-- Given problem --
Lines from the one containing "Model this scene" to the one containing "return Vector(((px-CX)/F*depth, depth, EYE+(HY-py)/F*depth))", both lines included, are to be extracted exactly from the data below; pictures are excluded.

-- Dataset excerpts --
^^^^^^^^^^^^^^^^

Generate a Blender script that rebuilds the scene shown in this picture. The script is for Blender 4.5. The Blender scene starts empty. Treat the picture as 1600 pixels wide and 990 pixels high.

^^^^^^^^^^^^^^^^

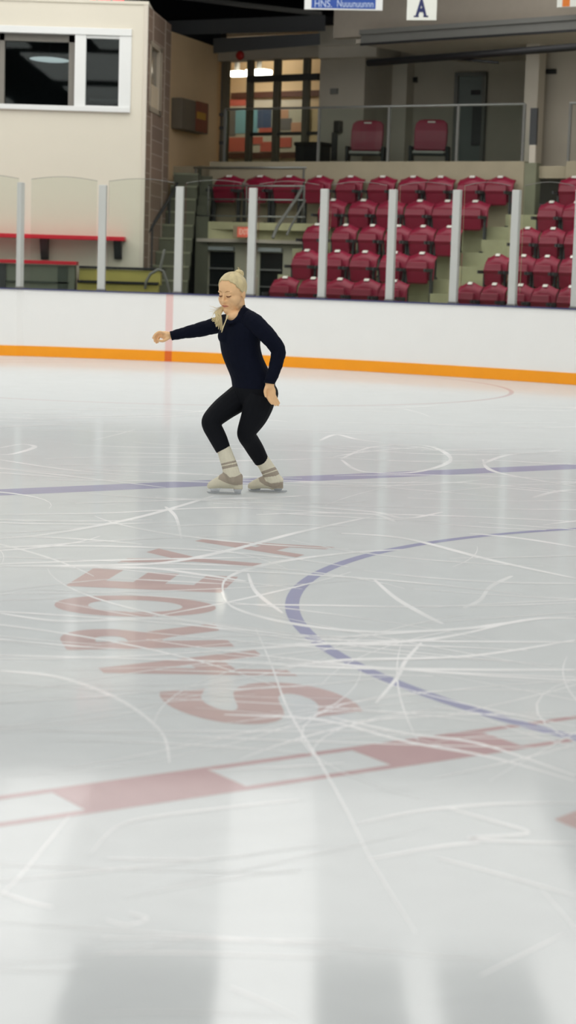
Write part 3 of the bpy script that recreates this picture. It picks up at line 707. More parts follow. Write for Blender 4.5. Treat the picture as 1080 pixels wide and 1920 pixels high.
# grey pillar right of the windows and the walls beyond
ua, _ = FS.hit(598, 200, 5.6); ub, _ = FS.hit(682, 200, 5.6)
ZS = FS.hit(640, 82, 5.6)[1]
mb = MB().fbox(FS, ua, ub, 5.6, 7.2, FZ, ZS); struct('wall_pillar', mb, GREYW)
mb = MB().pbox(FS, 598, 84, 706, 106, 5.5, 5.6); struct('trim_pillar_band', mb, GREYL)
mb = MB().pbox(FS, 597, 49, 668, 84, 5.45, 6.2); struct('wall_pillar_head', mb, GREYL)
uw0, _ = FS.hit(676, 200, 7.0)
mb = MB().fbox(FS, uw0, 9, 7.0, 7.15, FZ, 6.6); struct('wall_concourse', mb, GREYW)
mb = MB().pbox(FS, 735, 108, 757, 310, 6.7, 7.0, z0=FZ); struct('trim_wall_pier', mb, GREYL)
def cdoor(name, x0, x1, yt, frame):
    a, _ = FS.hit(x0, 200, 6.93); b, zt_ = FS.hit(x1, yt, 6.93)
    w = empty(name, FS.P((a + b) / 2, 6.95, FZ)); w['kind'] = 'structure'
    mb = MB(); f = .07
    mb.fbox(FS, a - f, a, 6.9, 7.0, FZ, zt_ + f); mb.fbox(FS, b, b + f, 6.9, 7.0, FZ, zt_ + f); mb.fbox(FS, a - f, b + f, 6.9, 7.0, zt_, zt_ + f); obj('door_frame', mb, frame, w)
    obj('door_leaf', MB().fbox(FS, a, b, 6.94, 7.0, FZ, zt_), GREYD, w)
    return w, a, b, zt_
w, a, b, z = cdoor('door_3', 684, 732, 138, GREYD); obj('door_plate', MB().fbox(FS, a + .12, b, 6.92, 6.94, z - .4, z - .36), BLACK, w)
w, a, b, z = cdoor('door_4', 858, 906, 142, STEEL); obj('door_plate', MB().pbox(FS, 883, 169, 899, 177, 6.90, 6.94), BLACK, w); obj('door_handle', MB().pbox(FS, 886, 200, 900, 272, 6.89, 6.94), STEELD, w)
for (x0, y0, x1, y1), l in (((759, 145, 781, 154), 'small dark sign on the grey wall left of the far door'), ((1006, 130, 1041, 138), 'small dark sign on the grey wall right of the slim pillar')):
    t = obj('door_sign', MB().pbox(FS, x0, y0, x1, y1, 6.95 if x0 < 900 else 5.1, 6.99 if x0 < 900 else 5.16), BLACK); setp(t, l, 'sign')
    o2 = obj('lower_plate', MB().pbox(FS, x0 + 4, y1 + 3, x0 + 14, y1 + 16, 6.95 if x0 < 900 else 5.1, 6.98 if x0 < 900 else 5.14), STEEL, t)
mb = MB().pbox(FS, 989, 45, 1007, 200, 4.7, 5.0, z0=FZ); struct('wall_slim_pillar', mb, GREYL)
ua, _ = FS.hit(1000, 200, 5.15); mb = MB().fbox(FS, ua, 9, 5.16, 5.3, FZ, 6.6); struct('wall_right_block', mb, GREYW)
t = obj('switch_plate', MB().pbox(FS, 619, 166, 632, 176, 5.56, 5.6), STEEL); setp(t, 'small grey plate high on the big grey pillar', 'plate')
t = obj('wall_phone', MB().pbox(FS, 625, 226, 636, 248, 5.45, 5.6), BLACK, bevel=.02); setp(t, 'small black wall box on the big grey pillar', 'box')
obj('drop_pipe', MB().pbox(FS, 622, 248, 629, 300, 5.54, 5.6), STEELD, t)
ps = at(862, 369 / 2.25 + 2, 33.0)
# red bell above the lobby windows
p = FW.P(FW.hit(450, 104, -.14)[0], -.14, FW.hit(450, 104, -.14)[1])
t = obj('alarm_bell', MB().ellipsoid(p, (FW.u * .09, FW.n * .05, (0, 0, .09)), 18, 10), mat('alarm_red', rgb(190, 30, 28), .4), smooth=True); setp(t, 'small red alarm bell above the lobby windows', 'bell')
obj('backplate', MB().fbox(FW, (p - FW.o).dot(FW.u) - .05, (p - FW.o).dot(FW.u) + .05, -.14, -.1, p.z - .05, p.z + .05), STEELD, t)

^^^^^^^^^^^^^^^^

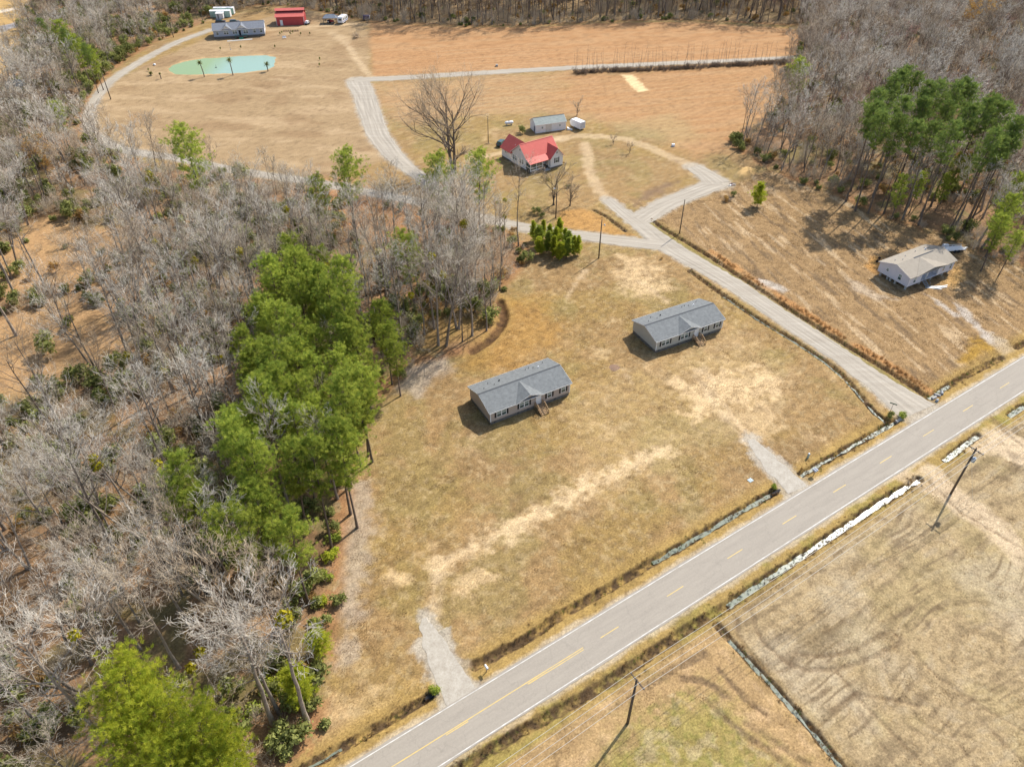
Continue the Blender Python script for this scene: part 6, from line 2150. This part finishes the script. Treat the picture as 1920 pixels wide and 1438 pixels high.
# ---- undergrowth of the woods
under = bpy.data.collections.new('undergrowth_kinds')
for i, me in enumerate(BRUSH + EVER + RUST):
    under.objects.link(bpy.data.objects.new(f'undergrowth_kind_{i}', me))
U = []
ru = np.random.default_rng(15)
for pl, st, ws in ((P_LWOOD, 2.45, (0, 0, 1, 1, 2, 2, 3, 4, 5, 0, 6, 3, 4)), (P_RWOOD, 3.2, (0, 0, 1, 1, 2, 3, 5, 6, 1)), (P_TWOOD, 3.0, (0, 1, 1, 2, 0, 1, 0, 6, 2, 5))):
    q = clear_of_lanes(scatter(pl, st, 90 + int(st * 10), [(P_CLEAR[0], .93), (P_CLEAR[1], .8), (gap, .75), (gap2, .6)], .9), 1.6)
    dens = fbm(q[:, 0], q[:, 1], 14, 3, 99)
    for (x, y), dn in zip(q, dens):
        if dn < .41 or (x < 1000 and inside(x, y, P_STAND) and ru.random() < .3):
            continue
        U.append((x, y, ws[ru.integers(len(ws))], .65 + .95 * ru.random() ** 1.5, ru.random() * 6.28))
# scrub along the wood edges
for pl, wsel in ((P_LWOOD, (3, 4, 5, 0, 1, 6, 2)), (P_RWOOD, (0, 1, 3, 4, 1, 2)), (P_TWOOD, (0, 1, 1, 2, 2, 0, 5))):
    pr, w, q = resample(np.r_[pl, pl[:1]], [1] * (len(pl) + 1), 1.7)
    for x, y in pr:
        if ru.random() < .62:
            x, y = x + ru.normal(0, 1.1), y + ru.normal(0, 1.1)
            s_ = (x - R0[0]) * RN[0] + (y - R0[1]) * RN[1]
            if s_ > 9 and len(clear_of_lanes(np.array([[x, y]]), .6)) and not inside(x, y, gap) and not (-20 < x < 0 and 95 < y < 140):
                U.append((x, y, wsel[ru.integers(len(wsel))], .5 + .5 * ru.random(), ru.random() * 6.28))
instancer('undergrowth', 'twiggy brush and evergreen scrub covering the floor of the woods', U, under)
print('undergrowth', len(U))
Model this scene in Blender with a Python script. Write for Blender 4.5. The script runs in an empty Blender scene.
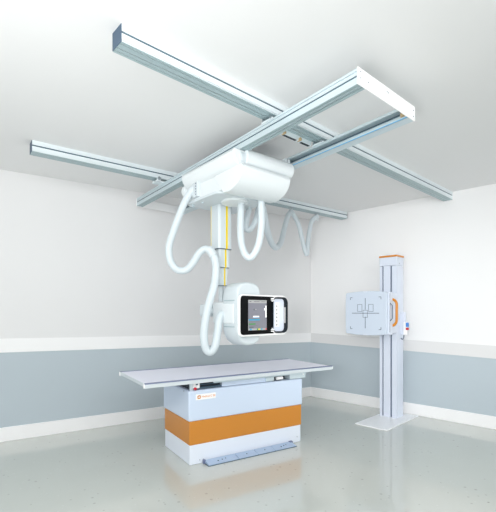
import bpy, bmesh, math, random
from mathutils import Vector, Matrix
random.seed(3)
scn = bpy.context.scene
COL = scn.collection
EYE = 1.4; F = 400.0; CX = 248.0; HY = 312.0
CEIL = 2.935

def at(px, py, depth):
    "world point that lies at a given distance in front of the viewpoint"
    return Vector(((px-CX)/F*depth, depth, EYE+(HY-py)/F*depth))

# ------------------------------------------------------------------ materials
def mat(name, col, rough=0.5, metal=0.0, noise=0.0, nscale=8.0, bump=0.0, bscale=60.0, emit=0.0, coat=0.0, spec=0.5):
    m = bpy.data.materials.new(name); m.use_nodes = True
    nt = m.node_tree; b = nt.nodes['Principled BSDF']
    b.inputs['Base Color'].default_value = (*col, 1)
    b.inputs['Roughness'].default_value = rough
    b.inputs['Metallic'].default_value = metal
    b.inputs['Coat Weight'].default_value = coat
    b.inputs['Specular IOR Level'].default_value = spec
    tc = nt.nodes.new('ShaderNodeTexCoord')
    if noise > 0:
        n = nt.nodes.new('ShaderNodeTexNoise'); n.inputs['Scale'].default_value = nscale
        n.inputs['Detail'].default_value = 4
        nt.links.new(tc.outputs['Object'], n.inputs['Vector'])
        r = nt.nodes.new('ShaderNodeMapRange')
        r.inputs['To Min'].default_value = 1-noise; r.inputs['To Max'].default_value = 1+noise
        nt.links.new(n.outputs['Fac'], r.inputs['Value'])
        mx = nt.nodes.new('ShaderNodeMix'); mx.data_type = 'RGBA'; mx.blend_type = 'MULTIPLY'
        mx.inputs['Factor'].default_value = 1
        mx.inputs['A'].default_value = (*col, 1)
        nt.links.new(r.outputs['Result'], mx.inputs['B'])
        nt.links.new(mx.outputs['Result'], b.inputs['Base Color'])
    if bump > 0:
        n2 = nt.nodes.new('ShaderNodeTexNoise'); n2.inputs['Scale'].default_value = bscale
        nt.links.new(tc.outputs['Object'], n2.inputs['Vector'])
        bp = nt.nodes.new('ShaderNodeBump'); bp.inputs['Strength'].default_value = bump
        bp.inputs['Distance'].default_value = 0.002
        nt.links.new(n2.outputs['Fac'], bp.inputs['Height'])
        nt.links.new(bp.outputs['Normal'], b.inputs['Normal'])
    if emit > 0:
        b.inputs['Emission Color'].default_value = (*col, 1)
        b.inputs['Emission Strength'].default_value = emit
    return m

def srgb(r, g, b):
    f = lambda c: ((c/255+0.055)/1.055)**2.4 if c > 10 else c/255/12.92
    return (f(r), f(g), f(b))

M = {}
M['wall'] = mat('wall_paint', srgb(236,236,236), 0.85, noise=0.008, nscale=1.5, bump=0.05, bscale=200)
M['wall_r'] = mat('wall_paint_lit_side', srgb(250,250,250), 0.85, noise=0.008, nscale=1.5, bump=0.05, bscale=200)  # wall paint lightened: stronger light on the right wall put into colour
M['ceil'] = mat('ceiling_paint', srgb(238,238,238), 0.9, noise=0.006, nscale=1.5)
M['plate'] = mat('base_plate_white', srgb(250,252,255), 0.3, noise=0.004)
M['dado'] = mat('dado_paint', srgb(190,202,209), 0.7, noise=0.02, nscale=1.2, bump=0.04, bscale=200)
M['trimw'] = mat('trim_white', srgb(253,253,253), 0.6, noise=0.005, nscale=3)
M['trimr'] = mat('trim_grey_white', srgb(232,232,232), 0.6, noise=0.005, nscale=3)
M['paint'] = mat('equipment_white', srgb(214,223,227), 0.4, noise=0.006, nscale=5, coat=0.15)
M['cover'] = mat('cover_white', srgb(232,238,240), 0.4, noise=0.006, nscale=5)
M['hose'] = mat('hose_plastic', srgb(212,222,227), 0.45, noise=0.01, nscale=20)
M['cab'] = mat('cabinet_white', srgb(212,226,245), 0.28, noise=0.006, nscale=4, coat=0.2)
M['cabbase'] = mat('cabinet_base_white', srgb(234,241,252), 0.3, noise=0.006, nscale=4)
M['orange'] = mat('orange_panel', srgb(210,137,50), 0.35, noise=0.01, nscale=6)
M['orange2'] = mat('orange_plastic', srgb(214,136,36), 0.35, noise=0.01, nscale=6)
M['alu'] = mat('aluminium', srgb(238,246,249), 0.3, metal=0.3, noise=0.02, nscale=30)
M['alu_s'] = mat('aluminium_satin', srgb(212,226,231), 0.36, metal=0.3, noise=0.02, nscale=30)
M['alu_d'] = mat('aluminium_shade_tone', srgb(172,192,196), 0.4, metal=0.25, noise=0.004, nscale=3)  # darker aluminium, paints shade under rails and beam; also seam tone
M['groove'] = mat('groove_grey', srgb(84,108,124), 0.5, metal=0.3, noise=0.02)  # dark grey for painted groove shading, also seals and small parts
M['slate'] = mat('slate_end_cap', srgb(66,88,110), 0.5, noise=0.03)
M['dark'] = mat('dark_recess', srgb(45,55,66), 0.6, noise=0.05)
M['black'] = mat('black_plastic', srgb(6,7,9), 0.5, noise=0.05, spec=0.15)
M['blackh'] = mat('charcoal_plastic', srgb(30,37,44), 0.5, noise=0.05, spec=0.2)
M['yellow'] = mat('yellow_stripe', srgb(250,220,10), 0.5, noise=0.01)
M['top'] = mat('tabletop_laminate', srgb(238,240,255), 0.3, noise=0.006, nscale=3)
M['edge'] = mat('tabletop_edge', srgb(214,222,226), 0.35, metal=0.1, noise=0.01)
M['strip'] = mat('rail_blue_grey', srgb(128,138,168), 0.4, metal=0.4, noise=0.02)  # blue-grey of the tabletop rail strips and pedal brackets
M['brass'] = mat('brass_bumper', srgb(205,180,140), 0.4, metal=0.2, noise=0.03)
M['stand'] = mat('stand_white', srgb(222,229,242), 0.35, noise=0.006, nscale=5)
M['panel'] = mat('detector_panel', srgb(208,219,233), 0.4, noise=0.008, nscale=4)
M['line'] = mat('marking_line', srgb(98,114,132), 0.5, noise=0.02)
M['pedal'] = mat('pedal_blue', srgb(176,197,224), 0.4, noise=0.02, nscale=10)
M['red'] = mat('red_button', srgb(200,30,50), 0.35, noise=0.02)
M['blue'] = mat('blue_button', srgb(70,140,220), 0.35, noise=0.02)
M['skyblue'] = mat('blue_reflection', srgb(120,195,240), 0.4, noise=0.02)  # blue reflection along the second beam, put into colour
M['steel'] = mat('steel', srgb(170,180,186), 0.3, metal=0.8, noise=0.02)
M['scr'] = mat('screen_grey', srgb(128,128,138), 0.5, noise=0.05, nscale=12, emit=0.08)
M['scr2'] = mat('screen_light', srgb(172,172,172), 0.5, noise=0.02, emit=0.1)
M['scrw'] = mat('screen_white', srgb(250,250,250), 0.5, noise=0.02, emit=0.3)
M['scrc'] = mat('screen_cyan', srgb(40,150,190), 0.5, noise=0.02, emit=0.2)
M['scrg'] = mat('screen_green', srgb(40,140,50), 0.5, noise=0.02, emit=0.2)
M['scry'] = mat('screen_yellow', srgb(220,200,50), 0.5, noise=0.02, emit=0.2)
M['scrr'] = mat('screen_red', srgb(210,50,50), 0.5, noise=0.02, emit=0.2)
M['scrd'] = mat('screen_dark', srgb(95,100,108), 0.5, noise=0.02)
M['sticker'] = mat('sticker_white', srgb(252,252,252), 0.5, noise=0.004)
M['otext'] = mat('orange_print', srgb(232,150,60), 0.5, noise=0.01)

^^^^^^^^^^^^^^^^

-- Written answer --
Model this scene in Blender with a Python script. Write for Blender 4.5. The script runs in an empty Blender scene.
import bpy, bmesh, math, random
from mathutils import Vector, Matrix
random.seed(3)
scn = bpy.context.scene
COL = scn.collection
EYE = 1.4; F = 400.0; CX = 248.0; HY = 312.0
CEIL = 2.935

def at(px, py, depth):
    "world point that lies at a given distance in front of the viewpoint"
    return Vector(((px-CX)/F*depth, depth, EYE+(HY-py)/F*depth))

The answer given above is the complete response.